## SET TASK
What is needed is an exact copy of the lines from the one containing "(0.40, 0.37, 0.335))" to the one containing "0.262, 0.235), 1.47)", both lines included, and no other lines.

## GIVEN DATA
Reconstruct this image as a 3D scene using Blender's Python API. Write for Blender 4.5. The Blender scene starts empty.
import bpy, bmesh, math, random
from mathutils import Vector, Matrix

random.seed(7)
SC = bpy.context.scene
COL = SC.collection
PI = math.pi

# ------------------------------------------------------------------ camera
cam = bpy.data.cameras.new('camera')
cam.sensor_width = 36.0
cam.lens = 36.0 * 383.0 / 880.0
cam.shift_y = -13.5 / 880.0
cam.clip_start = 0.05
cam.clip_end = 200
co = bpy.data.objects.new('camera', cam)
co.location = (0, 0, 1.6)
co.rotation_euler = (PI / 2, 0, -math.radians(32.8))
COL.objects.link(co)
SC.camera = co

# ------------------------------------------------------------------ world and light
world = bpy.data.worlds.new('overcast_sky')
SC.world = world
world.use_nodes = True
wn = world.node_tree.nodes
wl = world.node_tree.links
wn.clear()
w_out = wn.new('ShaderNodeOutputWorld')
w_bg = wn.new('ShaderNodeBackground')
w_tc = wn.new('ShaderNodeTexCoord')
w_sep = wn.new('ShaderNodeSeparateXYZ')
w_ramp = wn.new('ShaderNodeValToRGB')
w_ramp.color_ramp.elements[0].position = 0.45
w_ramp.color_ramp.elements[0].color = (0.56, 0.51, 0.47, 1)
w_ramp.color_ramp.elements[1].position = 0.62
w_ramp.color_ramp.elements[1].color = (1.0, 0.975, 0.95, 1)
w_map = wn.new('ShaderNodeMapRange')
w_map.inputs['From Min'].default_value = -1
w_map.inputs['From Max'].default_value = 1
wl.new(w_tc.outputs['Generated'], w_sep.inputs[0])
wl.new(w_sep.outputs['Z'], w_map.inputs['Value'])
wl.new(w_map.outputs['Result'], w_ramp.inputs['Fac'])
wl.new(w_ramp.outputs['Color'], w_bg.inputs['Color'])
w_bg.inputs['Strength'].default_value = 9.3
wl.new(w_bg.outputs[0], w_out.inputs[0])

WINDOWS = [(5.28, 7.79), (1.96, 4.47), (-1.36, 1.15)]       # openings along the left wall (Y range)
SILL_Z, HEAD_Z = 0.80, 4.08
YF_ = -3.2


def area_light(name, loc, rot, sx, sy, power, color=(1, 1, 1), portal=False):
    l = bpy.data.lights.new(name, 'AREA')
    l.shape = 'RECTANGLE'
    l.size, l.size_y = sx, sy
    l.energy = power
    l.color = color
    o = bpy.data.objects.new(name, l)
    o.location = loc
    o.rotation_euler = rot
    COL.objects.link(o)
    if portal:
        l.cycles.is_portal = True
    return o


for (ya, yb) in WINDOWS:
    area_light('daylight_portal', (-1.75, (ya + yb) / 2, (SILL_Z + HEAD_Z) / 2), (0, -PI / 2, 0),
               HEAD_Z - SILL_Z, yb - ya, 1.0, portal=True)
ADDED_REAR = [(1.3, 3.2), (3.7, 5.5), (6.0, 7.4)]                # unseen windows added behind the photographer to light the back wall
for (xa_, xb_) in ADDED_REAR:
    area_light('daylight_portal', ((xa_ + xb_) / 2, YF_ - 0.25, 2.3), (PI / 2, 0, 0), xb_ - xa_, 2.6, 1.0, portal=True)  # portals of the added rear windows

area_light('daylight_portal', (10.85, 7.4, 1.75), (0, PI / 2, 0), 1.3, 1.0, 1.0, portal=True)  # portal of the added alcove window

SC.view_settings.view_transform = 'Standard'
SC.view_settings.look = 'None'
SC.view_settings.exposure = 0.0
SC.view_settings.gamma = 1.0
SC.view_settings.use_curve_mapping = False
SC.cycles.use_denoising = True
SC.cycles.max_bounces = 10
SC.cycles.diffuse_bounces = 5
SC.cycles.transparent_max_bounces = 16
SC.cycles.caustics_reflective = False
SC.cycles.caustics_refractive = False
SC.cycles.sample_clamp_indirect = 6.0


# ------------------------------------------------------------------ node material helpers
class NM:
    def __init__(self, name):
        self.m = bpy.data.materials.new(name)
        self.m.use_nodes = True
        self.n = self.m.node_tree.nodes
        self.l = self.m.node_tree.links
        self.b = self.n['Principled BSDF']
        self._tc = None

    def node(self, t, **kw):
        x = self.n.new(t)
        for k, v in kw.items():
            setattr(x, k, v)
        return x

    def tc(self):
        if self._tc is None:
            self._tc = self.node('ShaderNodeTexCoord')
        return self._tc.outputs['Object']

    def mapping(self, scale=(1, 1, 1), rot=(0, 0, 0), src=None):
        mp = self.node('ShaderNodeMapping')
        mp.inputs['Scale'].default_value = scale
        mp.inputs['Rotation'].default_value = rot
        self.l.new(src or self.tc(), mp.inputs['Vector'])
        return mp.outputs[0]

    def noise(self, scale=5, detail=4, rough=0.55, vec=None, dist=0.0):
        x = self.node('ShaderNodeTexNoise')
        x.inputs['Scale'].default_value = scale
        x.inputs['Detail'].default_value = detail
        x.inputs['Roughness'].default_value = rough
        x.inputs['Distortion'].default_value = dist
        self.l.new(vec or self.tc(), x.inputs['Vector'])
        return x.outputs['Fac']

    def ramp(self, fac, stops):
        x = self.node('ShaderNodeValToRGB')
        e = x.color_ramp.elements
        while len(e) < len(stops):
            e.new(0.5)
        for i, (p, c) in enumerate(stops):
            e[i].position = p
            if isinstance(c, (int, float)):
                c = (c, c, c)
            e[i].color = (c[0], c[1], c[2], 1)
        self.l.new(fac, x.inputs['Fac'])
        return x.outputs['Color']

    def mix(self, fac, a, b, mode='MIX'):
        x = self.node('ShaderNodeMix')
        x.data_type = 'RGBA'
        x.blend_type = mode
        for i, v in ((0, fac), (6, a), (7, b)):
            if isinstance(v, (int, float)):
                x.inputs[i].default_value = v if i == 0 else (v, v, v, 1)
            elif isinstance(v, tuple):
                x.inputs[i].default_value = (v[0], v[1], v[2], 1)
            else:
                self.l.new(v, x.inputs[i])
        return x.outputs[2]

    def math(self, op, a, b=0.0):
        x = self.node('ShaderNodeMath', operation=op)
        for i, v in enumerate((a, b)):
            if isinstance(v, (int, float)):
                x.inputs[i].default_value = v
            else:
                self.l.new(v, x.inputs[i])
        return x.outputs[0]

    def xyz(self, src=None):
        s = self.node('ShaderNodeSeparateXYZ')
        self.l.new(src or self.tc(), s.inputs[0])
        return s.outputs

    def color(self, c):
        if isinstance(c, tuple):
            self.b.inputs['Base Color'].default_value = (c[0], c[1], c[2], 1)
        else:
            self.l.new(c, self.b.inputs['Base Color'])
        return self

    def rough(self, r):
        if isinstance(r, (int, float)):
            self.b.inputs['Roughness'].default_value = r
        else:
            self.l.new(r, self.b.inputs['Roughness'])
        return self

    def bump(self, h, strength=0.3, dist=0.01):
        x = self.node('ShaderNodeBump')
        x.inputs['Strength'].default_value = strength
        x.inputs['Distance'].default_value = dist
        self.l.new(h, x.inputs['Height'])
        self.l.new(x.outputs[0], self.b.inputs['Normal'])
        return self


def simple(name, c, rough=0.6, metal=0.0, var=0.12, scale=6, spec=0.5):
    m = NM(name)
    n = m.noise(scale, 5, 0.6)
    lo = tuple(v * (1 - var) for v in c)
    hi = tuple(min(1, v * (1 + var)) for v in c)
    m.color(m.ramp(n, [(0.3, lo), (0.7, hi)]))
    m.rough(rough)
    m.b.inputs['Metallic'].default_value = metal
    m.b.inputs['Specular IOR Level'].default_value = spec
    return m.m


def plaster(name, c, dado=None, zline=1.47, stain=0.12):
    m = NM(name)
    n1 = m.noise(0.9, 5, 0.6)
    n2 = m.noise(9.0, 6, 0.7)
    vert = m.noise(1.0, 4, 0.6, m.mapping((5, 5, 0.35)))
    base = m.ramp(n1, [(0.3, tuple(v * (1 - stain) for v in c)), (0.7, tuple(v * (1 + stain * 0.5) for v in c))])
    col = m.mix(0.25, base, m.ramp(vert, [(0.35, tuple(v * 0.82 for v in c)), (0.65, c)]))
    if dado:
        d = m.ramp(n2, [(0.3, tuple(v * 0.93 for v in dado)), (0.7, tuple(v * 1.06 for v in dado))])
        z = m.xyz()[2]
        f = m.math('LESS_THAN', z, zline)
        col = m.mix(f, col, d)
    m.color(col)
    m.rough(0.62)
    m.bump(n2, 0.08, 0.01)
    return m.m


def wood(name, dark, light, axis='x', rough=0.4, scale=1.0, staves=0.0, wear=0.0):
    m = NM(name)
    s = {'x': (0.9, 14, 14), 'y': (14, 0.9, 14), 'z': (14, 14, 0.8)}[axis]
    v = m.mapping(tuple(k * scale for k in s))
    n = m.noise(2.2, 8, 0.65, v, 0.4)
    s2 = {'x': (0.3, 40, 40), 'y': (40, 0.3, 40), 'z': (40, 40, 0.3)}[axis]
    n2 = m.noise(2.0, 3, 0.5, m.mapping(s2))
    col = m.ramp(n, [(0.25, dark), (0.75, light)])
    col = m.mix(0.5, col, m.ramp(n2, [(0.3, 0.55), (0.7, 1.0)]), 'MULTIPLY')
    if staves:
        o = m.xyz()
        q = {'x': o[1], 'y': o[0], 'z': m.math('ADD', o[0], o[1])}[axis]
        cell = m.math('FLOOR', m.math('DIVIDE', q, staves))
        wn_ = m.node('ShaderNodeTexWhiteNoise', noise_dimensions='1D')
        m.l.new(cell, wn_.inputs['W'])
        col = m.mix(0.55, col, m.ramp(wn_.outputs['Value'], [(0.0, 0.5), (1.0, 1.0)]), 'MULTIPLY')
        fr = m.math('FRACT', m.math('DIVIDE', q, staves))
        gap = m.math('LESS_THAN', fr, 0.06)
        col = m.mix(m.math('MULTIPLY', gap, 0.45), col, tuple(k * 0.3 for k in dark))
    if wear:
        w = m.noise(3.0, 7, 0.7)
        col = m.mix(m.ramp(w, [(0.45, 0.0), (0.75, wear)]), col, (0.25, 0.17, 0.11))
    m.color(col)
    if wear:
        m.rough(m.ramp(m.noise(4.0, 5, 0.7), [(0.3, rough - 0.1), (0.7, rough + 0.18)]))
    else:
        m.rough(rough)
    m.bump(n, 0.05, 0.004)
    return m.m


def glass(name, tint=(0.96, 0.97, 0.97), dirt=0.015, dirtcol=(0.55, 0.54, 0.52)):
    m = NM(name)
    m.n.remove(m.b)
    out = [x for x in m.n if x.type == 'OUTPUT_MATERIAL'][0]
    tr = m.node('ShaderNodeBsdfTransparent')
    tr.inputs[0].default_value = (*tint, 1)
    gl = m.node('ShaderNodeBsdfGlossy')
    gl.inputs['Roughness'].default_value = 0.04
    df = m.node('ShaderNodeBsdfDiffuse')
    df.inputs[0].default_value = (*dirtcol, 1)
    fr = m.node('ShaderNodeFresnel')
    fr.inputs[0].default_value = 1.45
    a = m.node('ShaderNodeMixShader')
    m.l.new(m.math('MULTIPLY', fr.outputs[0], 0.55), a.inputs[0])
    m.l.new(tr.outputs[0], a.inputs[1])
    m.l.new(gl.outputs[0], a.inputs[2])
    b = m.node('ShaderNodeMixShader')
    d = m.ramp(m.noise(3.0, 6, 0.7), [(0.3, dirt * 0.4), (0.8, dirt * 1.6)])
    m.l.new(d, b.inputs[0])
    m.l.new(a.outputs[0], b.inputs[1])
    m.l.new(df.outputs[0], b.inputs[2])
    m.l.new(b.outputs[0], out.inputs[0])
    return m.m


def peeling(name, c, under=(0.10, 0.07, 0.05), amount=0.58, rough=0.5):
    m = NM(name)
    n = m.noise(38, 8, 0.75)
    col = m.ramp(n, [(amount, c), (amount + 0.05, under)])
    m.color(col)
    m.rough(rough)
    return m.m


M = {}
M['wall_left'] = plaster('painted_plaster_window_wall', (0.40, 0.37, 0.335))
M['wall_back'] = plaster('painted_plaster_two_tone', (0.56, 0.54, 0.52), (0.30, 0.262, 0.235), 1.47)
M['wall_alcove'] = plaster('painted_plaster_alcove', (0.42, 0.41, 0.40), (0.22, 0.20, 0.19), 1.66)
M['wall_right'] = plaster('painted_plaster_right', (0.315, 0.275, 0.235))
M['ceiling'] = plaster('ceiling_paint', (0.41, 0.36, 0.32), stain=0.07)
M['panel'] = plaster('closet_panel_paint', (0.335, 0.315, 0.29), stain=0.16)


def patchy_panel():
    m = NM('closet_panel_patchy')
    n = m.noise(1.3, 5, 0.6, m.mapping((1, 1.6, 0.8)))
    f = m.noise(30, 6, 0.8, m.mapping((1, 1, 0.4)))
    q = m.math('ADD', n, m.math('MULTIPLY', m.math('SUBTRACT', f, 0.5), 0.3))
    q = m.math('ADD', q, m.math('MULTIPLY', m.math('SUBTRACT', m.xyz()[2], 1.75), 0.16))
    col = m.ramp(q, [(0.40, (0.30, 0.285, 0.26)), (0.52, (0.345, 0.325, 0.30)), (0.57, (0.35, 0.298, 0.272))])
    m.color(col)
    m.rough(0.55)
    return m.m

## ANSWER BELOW
M['wall_left'] = plaster('painted_plaster_window_wall', (0.40, 0.37, 0.335))
M['wall_back'] = plaster('painted_plaster_two_tone', (0.56, 0.54, 0.52), (0.30, 0.262, 0.235), 1.47)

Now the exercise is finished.